Directive:
Check each line of the listing for the string "script", count the lines that have it, and answer with that number only.

Data extract:
######
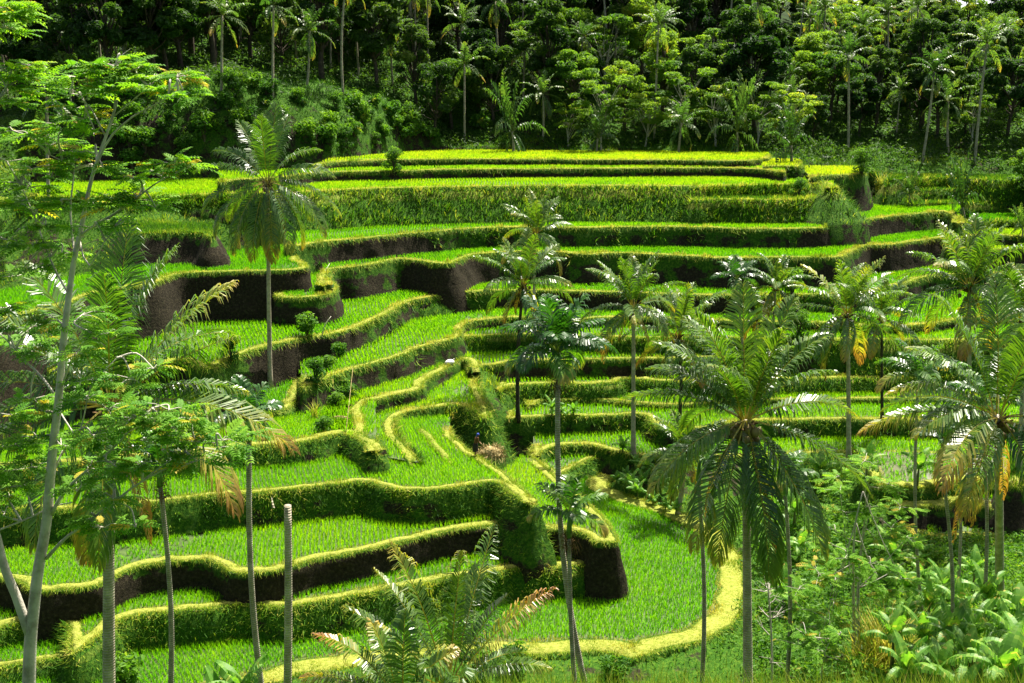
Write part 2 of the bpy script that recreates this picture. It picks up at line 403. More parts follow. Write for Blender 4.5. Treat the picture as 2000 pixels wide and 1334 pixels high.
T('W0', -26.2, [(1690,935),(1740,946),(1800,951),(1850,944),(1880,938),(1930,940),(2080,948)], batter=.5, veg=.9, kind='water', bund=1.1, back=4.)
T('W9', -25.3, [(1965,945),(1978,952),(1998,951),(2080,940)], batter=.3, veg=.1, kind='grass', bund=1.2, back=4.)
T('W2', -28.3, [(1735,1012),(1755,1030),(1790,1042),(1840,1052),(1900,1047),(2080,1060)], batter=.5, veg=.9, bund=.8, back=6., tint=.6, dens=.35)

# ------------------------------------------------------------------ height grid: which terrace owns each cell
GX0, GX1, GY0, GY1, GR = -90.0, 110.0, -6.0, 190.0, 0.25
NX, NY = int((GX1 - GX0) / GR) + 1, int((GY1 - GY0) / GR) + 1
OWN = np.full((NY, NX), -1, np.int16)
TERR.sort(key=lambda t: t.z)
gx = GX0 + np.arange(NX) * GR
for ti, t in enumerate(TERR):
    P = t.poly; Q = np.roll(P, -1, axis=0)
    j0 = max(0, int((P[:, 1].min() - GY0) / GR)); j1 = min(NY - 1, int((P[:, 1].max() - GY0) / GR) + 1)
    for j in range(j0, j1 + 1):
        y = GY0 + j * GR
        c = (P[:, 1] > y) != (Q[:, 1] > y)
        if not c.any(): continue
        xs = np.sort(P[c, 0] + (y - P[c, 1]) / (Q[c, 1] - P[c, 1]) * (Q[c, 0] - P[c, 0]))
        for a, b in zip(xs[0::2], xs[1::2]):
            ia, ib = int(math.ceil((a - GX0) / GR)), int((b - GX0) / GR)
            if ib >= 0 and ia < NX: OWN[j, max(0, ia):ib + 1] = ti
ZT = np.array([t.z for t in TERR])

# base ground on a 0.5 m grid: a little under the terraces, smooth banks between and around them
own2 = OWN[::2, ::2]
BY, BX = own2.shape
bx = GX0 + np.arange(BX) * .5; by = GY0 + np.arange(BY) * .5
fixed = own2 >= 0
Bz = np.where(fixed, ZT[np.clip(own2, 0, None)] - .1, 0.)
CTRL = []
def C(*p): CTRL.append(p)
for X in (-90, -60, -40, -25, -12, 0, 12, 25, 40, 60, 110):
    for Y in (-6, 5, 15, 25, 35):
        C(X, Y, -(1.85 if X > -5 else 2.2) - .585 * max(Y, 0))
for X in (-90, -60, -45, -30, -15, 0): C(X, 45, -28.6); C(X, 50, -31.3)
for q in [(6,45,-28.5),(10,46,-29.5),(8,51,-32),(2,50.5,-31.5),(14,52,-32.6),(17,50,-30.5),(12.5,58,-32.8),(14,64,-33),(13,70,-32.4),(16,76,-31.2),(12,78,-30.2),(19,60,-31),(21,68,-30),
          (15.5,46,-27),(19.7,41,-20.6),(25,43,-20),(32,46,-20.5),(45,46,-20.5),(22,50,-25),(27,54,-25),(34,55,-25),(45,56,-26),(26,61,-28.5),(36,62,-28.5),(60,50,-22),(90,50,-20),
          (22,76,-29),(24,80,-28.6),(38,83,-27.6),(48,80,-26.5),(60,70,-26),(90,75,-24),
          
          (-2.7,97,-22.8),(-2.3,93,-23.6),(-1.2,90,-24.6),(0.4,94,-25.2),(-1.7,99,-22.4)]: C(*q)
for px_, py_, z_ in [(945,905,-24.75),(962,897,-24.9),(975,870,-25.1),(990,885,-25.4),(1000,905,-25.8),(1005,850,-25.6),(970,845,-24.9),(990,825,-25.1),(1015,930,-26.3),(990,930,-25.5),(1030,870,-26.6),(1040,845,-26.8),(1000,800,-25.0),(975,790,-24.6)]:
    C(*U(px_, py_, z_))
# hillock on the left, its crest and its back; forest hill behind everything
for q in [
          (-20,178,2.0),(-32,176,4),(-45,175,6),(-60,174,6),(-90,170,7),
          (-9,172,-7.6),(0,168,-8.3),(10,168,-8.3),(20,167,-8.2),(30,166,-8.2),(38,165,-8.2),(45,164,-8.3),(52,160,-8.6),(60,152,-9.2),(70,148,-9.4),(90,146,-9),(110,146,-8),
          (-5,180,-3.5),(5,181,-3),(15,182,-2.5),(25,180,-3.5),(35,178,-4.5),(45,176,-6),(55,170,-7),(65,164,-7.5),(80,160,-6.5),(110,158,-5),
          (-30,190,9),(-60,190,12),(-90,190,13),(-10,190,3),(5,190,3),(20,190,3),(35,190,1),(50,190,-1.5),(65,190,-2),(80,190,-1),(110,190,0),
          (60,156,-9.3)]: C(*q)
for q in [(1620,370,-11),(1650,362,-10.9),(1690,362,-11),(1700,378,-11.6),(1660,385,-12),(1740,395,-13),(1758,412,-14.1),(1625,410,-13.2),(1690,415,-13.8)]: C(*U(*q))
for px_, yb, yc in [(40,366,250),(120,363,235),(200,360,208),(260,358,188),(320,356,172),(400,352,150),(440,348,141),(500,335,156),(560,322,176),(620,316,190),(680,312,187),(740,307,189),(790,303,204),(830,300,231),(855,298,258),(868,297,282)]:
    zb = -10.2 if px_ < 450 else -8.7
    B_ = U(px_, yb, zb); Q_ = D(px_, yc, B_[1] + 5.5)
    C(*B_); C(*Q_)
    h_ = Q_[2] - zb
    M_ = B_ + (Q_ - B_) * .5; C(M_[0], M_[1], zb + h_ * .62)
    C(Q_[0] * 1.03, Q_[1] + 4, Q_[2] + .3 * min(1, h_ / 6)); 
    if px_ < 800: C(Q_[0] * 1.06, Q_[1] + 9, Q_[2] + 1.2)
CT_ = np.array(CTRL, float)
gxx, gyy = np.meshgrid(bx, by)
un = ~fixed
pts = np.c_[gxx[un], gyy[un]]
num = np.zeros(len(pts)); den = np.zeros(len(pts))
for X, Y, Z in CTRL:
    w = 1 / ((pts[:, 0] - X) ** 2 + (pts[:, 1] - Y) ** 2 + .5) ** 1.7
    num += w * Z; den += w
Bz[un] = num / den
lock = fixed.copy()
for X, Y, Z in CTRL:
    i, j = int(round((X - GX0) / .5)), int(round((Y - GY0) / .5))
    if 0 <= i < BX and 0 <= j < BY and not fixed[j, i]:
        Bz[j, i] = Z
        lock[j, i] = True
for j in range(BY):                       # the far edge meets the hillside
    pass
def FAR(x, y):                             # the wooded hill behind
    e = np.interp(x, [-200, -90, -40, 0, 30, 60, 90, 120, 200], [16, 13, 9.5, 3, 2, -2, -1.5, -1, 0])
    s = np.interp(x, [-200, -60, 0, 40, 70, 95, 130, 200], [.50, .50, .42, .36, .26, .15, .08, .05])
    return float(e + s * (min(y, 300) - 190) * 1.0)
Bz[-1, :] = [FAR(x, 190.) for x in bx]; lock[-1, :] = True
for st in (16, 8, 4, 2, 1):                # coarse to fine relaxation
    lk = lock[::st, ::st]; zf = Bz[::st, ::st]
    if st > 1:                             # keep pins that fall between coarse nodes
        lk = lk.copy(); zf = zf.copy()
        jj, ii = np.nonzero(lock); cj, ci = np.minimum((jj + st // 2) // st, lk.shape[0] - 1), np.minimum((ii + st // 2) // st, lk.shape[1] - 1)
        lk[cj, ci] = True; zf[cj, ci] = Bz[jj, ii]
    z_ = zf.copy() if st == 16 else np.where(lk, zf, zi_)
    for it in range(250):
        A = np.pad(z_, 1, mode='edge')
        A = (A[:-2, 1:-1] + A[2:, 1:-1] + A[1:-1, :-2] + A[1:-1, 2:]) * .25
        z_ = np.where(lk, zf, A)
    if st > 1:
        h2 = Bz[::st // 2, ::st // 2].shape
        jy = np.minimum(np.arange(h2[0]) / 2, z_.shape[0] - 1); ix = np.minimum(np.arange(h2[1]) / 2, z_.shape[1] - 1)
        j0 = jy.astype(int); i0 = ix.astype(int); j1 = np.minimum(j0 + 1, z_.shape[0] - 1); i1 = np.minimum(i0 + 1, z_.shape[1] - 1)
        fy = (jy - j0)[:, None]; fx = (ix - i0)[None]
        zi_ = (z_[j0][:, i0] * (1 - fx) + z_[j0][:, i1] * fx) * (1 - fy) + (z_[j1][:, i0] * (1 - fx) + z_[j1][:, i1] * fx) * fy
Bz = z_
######
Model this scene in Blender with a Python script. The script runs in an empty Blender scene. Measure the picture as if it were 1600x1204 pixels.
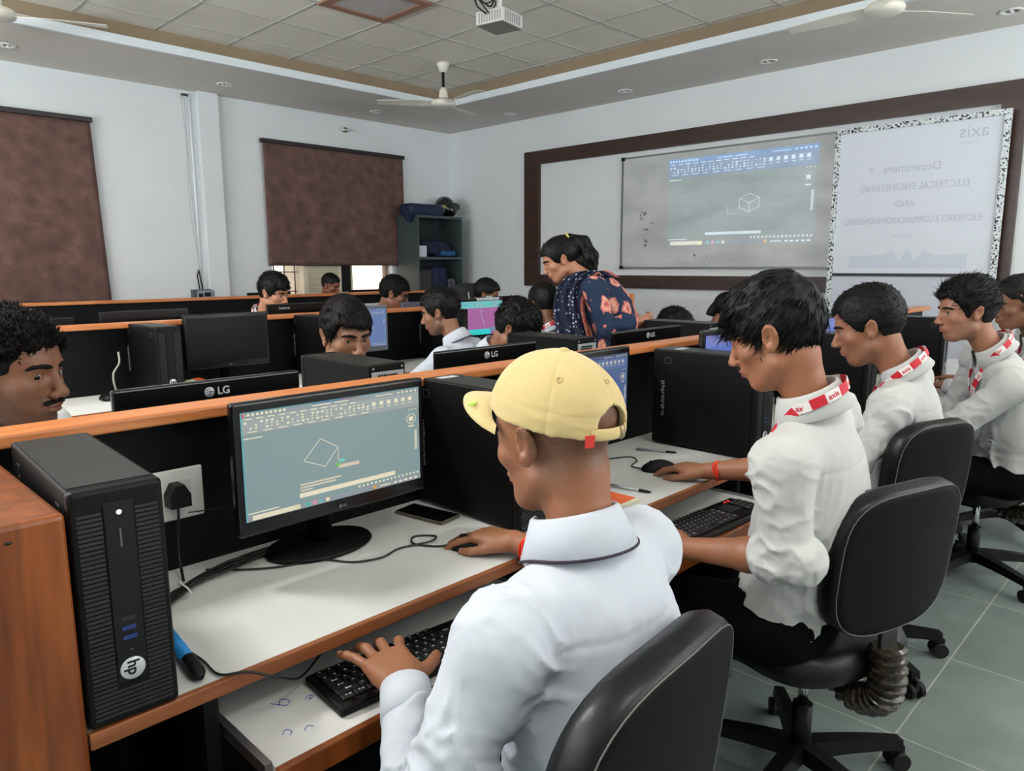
######
Written answer:
2